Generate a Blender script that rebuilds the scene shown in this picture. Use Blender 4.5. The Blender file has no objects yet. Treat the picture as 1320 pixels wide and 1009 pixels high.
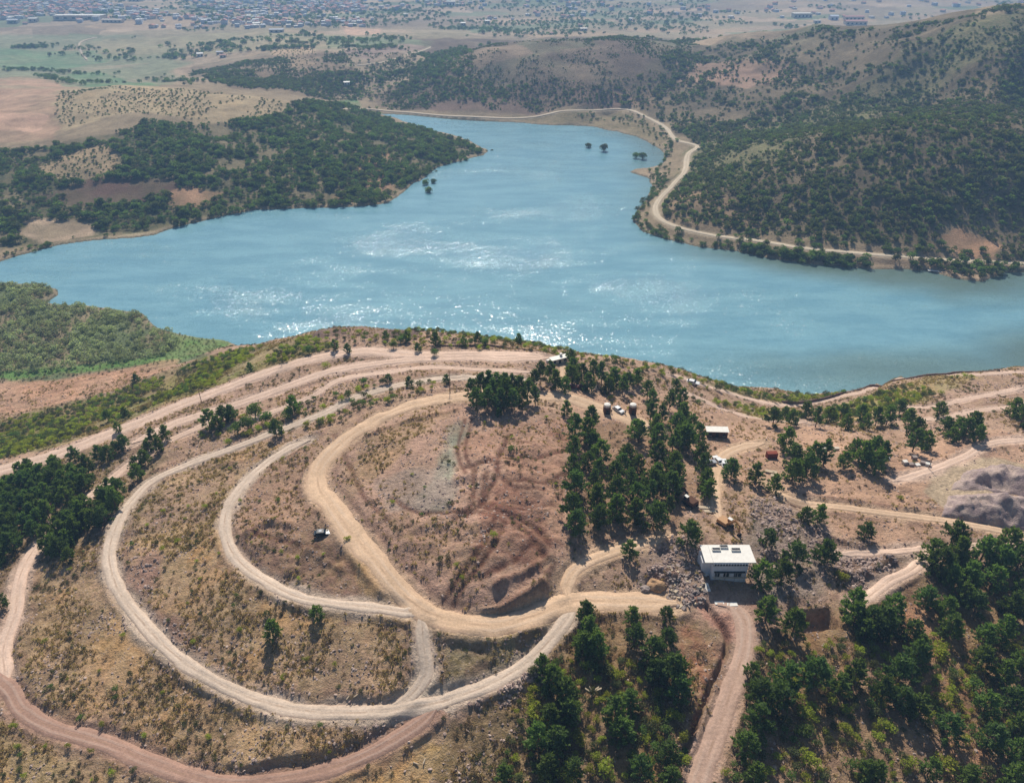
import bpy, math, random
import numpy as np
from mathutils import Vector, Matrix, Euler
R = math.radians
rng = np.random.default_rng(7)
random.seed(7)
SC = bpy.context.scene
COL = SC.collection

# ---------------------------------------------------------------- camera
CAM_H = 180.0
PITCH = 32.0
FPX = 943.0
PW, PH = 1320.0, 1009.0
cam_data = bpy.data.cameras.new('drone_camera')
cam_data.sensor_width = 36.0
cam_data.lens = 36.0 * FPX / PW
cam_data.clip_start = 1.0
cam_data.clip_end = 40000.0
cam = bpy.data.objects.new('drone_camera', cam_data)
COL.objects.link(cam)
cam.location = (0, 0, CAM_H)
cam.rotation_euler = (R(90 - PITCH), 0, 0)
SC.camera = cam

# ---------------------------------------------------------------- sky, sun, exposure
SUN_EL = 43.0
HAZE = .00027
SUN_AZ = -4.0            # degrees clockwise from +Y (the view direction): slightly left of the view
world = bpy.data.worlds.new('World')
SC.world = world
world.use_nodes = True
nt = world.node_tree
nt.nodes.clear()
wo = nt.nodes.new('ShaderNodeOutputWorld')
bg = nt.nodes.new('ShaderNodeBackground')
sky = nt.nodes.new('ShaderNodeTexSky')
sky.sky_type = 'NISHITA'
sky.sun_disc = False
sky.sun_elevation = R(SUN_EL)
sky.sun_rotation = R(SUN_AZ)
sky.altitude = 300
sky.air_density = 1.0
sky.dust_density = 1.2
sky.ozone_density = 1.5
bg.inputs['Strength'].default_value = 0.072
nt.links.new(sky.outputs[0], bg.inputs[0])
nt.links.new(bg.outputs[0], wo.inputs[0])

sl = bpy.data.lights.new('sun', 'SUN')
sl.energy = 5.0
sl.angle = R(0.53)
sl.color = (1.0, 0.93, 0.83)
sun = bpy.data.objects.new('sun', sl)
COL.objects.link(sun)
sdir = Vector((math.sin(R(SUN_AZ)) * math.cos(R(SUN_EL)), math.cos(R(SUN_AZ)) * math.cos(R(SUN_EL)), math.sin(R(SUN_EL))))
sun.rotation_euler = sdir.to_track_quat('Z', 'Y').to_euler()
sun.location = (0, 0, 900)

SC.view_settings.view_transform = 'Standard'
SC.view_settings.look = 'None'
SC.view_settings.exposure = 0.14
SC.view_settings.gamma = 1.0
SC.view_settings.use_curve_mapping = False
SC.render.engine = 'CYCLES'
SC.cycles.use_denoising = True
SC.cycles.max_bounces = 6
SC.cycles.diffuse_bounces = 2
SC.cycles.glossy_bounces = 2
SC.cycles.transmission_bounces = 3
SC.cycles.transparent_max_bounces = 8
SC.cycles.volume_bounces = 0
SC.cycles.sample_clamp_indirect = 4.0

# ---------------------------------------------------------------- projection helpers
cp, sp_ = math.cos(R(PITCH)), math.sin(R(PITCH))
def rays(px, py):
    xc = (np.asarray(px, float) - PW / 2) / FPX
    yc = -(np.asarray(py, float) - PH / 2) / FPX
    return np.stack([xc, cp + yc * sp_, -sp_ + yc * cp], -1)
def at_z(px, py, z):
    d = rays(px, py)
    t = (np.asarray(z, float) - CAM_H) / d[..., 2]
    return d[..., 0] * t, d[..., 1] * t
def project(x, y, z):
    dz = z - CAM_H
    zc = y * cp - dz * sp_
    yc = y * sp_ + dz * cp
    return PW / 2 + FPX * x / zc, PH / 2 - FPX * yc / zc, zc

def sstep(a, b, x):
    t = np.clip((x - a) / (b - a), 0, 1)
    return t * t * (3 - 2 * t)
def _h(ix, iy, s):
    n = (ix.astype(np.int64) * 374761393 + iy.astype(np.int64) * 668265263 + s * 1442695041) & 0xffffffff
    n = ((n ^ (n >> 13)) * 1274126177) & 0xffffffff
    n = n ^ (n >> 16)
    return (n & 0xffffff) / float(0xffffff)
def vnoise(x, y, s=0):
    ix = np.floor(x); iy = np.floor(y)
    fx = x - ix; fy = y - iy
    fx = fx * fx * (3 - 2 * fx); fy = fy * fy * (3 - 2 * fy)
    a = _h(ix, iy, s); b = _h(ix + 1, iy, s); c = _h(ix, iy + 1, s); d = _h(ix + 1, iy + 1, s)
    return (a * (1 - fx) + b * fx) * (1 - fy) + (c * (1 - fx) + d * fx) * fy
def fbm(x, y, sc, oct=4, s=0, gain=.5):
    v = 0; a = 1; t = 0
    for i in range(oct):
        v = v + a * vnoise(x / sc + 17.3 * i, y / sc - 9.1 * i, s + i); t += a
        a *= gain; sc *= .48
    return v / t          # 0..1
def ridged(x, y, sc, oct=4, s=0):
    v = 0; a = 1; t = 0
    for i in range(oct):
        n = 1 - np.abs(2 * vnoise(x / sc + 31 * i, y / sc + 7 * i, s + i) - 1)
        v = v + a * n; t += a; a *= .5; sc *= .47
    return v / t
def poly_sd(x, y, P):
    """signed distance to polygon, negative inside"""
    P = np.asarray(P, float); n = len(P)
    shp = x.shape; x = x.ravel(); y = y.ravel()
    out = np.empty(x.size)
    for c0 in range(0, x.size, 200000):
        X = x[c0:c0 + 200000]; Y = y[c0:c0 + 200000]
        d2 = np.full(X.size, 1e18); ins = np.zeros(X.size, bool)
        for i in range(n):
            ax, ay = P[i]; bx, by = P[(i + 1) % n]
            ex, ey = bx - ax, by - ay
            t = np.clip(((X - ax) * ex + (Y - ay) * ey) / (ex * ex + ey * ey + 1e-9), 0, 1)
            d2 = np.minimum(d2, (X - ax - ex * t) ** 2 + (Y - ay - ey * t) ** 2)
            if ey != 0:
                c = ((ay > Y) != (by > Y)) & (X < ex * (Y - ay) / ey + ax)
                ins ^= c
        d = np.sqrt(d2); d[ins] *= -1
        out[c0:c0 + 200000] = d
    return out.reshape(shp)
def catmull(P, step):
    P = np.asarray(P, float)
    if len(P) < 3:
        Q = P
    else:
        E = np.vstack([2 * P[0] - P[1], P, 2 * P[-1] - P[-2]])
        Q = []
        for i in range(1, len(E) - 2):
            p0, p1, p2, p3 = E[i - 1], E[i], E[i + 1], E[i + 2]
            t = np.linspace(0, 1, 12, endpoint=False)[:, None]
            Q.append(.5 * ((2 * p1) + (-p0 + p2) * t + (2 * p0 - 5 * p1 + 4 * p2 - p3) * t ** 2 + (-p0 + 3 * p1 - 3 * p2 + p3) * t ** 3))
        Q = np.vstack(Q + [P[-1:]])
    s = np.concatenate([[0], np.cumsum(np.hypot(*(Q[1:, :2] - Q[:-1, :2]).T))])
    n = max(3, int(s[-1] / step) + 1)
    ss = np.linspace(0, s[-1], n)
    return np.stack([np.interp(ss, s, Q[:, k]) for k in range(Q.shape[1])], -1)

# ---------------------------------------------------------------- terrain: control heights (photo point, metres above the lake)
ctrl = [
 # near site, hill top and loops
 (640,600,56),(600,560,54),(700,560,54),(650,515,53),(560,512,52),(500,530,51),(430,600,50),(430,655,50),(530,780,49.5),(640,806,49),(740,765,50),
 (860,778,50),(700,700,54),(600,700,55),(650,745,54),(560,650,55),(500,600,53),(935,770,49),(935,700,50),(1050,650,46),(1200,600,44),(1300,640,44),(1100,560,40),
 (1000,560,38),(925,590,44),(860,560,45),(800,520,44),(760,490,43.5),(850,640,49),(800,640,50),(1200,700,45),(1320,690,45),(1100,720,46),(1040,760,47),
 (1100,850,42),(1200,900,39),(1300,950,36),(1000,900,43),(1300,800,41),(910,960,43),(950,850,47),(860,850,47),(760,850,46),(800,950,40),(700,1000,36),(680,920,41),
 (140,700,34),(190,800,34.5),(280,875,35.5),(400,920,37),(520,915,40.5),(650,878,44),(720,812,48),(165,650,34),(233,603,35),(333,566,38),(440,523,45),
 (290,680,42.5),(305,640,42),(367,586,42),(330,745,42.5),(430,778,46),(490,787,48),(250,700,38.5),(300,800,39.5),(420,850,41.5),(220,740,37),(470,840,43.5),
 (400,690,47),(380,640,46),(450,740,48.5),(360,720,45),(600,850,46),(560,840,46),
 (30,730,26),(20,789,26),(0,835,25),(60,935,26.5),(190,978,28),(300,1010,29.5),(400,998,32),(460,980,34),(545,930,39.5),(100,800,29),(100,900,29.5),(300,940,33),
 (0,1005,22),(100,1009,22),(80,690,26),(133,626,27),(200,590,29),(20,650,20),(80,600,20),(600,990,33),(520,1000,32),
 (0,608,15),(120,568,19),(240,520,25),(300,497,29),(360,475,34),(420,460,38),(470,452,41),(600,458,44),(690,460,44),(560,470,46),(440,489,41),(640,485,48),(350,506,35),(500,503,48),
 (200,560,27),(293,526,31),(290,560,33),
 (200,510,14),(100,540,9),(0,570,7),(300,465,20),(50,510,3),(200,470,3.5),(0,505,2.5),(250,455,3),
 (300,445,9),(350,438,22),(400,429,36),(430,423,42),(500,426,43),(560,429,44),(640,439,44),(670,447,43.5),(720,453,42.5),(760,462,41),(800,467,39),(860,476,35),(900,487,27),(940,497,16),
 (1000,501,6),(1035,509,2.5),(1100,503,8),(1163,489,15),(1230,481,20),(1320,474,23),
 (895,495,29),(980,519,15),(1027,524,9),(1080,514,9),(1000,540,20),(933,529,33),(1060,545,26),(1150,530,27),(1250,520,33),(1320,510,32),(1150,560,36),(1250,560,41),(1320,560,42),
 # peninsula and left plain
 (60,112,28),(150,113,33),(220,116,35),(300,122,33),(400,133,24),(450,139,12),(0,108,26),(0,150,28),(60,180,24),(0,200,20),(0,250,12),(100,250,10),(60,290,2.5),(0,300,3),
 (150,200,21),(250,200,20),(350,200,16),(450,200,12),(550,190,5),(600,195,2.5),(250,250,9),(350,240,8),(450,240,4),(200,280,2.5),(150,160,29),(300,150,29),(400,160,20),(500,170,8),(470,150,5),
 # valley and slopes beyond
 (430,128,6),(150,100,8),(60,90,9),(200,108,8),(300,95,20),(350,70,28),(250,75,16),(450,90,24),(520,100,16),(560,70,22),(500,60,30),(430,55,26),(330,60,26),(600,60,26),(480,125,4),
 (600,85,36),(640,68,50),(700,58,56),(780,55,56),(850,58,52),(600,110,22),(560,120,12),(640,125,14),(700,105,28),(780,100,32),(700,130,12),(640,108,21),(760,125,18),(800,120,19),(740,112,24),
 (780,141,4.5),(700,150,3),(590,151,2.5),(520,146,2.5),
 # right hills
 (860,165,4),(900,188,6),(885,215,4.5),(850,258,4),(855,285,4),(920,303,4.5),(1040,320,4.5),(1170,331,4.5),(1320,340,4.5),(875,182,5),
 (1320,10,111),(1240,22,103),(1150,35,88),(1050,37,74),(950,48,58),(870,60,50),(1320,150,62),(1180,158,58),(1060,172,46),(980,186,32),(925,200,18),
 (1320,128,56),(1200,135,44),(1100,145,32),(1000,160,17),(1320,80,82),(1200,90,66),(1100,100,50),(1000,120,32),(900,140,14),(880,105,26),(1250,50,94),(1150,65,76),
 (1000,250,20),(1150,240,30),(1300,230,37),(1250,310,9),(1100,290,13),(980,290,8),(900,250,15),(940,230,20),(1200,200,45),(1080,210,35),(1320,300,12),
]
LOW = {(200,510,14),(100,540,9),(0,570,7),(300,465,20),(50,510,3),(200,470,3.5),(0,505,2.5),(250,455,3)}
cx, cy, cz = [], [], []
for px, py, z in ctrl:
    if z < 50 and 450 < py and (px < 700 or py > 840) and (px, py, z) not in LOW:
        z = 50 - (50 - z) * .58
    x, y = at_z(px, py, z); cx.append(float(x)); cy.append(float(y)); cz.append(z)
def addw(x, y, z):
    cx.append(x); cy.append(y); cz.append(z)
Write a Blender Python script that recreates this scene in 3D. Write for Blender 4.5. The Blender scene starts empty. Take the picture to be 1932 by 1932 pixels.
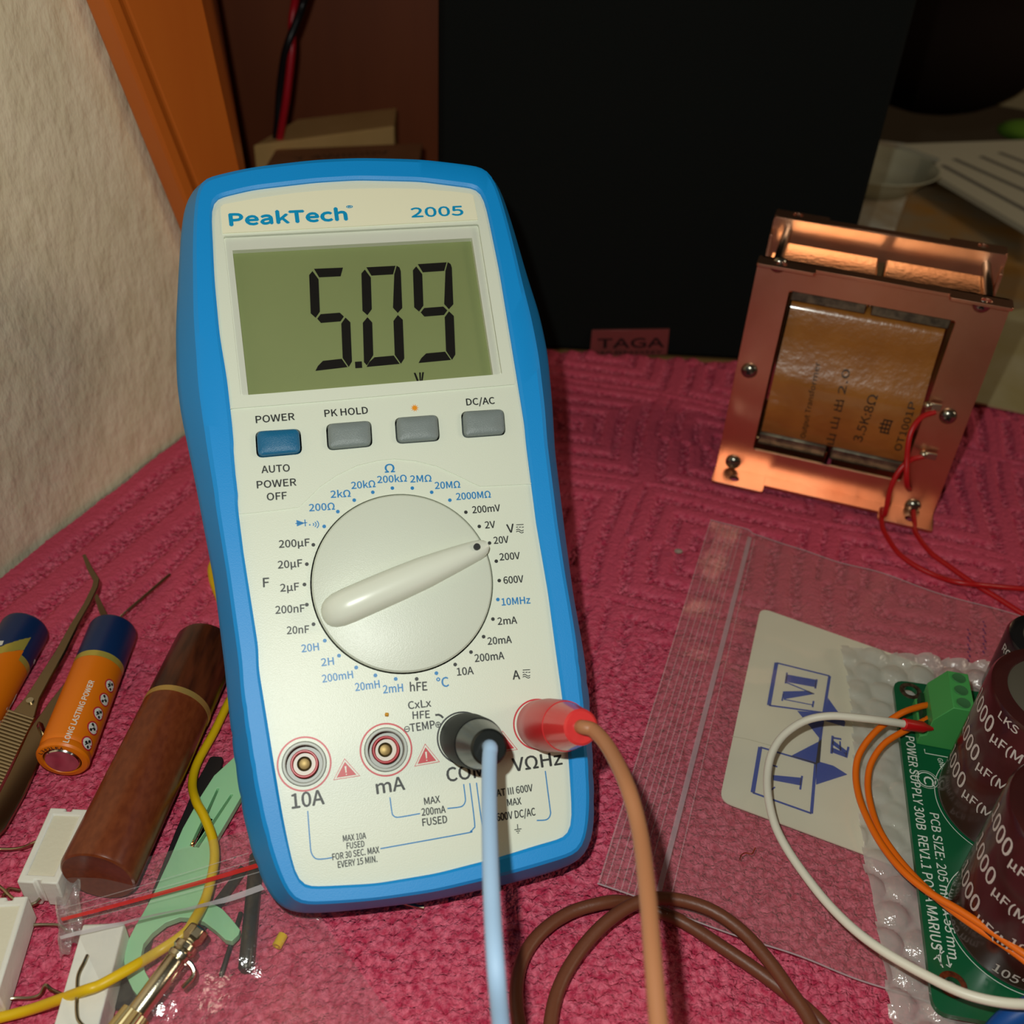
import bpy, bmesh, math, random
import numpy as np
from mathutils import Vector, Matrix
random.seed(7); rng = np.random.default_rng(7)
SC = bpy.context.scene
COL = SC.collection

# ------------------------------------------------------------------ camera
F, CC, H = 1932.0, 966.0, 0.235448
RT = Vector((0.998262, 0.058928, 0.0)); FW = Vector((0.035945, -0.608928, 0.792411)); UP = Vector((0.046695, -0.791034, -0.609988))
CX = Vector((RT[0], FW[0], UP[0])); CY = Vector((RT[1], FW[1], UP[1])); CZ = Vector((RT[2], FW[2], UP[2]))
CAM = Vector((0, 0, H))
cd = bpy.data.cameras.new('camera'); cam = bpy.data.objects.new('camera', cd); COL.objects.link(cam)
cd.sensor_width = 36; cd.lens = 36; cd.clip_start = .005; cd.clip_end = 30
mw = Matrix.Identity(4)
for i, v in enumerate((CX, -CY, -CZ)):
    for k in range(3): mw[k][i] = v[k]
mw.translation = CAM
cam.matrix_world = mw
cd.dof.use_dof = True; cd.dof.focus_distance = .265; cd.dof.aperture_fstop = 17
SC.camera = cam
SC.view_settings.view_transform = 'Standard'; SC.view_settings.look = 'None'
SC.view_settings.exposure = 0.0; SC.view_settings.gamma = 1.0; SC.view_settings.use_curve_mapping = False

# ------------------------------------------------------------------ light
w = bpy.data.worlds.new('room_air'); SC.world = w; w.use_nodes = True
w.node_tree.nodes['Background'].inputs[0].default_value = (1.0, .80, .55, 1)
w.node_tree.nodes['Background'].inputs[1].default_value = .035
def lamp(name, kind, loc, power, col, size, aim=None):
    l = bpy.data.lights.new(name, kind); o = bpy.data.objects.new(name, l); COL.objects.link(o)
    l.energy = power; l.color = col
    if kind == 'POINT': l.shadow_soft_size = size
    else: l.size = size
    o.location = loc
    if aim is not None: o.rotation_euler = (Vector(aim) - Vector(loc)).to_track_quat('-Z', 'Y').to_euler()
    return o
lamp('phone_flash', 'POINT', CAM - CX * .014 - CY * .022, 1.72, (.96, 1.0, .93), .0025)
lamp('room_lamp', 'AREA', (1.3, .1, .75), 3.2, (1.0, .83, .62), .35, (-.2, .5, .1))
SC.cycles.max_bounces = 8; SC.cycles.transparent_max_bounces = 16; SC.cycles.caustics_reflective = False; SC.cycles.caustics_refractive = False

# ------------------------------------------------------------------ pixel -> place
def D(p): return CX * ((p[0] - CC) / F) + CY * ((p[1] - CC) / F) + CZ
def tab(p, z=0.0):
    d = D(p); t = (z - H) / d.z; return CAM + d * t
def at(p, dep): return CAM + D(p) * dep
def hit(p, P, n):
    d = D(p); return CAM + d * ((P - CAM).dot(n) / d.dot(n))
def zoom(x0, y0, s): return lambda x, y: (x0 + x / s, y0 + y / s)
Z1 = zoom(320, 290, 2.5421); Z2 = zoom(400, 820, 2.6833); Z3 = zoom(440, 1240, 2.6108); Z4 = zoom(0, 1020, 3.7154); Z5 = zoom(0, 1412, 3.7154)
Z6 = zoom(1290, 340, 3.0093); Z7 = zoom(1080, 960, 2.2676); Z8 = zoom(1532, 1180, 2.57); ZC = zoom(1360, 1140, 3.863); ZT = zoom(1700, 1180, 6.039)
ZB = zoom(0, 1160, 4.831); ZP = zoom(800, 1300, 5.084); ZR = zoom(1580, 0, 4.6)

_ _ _

■ **Problem details**
In the records above, locate every line with the string "Blender" and copy it.

■ **Result of this task**
Generate a Blender script that rebuilds the scene shown in this picture. Use Blender 4.5. The Blender file has no objects yet. Treat the picture as 1320 pixels wide and 1009 pixels high.
Write a Blender Python script that recreates this scene in 3D. Write for Blender 4.5. The Blender scene starts empty. Take the picture to be 1932 by 1932 pixels.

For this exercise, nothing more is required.